Owen Skelton helped redefine American automobile engineering. Skelton was born in 1886 in Edgerton, Ohio. As a boy, Skelton refined his mechanical aptitude while working as an apprentice in his father’s horse equipment shop. He would later attend Ohio State University and graduate with a degree in mechanical engineering.

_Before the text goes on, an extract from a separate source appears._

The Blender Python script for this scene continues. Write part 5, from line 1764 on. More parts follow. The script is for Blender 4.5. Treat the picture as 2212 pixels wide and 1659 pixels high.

Skelton began his automotive career by joining the Pope-Toledo Company in 1905. He would later work for Packard Motor Car Company, where he became known for his exceptional understanding of transmissions and axles. Skelton would eventually leave Packard for Studebaker at the request of Studebaker vice president and chief engineer Fred Zeder. Skelton was brought in to help design a new low-cost high volume vehicle to help Studebaker compete with Ford and General Motors. Skelton teamed up with Zeder as well as Carl Breer, and the trio of engineers became known as the “Three Musketeers”. In 1920, Skelton, Zeder, and Breer left Studebaker to form the Zeder-Skelton-Breer Engineering Company. Their engineering expertise was highly regarded, and they were soon hired by Walter P. Chrysler to join the Maxwell-Chalmers Car Company, which was reorganized as the Chrysler Corporation in 1925.

Skelton was named Chrysler’s chief engineer, and he along with Zeder and Breer began refining and improving numerous aspects of contemporary automobiles. Skelton is credited with leading the development of a rubber engine mount system for cars called “floating power”, which greatly reduced the amount of noise and vibration transmitted from the powertrain to the passenger cabin. This innovation was immensely well received, and soon proliferated throughout the entire industry. Skelton also developed the first mass-produced four-wheel hydraulic brake system, which was introduced on the 1924 Chrysler Six. Skelton would co-found the Chrysler Institute of Engineering in 1933, and was named Executive Engineer for Chrysler in 1937 and appointed a seat on Chrysler’s board of directors.

Skelton would retire from Chrysler Corporation in 1951, though he continued to serve on Chrysler’s board of directors through 1954. During his remarkable career, Owen Skelton established himself as a catalyst for innovation and one of the greatest American automotive engineers of his time.